El mexicano Alfonso Cuarón (Grandes esperanzas, Y tú mamá también) ha logrado con la tercera entrega de Harry Potter, lo que Chris Columbus ni tan siquiera llegó a intuir en las dos anteriores. Y no se trata de que haya hecho una obra maestra, una adaptación a la altura de la obra de Rowling, ni en definitiva, una gran película. Pero para empezar, ha hecho algo novedoso respecto a los dos intentos anteriores: una verdadera película. Y esto porque esas dos tentativas previas fueron sendas muestras de todo aquello que no debería hacer un realizador con un mínimo de implicación de cara a adaptar un libro. Como limitarse a seguir los pasos de este buscando cumplir trámites, evitar la decisión propia de una selección de lo que debe y no debe contarse, y por encima de todo, desconocer el distinto lenguaje que debe gastarse y aplicarse en la gran pantalla respecto a la historia escrita.

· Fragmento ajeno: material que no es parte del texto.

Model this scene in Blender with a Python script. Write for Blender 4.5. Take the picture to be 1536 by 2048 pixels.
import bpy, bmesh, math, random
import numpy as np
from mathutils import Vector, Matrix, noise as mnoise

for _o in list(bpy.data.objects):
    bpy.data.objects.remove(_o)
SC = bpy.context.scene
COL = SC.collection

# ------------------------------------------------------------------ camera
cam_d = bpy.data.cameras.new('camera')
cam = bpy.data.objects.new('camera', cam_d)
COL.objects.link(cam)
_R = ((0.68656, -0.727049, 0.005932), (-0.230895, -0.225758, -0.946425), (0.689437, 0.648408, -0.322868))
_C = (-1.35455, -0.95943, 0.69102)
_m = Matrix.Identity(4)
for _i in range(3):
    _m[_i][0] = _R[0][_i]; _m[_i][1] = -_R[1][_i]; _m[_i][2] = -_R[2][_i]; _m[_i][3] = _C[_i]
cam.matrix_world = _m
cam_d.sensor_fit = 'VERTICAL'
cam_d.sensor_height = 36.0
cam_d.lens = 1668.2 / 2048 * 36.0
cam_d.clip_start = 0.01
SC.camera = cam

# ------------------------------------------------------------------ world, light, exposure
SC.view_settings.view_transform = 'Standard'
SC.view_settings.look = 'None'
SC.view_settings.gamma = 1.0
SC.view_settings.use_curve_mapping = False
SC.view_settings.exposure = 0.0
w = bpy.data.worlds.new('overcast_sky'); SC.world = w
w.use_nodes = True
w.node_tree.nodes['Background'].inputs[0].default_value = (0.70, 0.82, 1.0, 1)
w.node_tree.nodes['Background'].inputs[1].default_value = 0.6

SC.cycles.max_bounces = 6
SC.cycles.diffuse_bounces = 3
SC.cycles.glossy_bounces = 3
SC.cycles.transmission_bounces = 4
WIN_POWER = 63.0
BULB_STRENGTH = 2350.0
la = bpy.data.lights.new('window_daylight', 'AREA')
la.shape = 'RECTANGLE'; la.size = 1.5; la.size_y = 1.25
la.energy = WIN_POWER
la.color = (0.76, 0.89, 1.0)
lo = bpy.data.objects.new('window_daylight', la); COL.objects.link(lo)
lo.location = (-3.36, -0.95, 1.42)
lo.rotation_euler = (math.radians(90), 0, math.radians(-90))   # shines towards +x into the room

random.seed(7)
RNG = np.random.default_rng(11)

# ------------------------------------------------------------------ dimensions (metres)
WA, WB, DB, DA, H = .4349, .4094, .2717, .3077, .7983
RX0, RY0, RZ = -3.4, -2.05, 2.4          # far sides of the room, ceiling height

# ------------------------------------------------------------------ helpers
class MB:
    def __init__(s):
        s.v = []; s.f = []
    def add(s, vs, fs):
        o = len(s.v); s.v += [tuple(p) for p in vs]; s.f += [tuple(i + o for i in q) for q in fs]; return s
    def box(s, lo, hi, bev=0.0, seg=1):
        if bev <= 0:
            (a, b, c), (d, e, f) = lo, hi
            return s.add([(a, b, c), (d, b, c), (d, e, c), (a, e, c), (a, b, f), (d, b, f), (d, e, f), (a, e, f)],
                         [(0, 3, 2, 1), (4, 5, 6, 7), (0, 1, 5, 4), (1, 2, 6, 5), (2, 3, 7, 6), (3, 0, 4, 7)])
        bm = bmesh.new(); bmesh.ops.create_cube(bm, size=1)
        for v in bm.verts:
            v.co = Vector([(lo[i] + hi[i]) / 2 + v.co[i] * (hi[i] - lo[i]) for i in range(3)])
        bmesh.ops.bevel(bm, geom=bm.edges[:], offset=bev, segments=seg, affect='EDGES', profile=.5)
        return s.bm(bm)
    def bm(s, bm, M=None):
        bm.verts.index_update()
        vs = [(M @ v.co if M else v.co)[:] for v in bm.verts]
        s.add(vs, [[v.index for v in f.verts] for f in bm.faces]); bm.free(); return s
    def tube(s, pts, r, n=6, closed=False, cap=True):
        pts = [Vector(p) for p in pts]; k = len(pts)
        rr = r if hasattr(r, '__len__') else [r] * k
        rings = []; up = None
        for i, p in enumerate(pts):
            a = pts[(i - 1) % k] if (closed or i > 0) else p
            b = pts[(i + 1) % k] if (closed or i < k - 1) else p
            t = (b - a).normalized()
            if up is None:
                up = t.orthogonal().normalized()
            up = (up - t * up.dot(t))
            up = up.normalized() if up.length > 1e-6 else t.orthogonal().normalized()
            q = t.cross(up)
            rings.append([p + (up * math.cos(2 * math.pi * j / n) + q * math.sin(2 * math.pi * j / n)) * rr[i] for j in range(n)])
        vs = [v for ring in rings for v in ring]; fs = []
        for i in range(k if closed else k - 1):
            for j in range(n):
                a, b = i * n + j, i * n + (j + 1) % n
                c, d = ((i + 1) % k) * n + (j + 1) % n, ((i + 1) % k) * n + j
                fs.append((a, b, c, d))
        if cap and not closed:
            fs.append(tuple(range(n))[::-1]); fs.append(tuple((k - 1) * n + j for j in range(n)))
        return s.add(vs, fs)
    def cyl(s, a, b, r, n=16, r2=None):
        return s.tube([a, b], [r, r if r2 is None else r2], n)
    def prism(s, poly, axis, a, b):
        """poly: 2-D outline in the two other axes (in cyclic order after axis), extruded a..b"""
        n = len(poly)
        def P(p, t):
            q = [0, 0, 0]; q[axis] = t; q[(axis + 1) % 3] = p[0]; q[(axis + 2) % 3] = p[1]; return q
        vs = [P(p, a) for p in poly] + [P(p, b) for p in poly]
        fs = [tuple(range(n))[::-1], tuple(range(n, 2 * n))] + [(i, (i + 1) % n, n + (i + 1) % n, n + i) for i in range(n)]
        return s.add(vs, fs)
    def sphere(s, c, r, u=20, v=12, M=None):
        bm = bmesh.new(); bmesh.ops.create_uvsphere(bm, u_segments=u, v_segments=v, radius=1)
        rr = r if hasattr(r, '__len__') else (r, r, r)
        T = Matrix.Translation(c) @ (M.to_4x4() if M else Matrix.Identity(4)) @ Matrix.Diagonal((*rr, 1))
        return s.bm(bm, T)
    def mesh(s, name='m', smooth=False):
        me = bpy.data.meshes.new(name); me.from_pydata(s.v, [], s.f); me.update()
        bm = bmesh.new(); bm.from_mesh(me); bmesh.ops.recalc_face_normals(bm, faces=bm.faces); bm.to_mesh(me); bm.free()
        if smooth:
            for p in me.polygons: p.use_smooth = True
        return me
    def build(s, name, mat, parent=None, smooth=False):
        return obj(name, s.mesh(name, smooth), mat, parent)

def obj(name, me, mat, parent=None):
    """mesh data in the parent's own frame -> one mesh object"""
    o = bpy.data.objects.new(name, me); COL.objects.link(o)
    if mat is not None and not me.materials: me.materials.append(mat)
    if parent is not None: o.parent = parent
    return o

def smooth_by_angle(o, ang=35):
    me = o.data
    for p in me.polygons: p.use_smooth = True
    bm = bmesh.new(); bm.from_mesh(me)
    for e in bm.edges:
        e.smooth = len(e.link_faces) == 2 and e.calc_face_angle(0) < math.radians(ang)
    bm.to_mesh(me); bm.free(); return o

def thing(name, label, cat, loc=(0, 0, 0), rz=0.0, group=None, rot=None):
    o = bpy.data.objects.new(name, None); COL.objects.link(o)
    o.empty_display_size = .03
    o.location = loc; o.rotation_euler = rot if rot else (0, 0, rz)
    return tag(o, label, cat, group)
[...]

Por el contrario, Harry Potter y el prisionero de Azkaban, demuestra personalidad en las tomas, en los movimientos de cámara, en la estética, y lo que es más importante, en el resultado final. Tenebrosa, maneja un tono gótico que hace del castillo de Hogwarts y sus personajes algo verdaderamente fantástico, dejando a un lado la vía anterior que era la de una simple lectura desapasionada con que poner grandes escenarios sin excesos creativos, y que ahora da lugar a una mayor fuerza a base de una mayor oscuridad. Las vistas exteriores, las extrañas cotidianeidades como son los cuadros vivientes o los monstruitos de Hagrid, revelan un dedicado estudio de arte cuyo resultado es netamente superior. Así, no es de extrañar que los temibles Dementor, guardianes de la prisión de Azkaban, parezcan salidos de la mismísima cabeza de Tim Burton.
Y a su vez, los nuevos secundarios –destacando a Emma Thompson- dan con sus interpretaciones una mayor credibilidad más allá de la que asume el niño ingenuo, aunque en algunos sentidos mantiene una indefinida línea de afinidad con el público, lejos de la amplitud de lectores de sus libros. Porque sin encontrarse totalmente con el más infantil al que entre otras cosas dos horas y media en el sillón le exigen de mordaza y valium, el sector adulto, si bien tiene más aliciente que en las dos primeras partes, no obtiene tantos como si apuesta por la aparentemente infantil lectura.
Además, a ellos no se les escapará la pregunta de por qué al bueno de Potter le cuesta tanto echar unos lloros... Viendo lo que a Daniel Radcliffe le cuesta reaccionar con un mínimo de naturalidad, y cómo sus rabietas siempre son forzadas y sus lágrimas envasadas, es fácil presumir que salvo que retome el rumbo de su regalada carrera, de aquí a unos años sus interpretaciones las realizará en feria ambulante de exhibición de viejas glorias infantiles.
En conclusión, los padres se entretendrán más en esta nueva visita obligada al cine con sus hijos, la mayoría de estos se empacharán de golosinas o querrán corretear profanando el silencio de las salas, y muchos de ellos entre la indigestión laminera y la nueva imagen lograda por Cuarón pasarán una noche de pesadillas. De las que quizá les rescate un valeroso y joven mago. Pero incapaz de expresar por su parálisis facial qué pasa por su cabeza.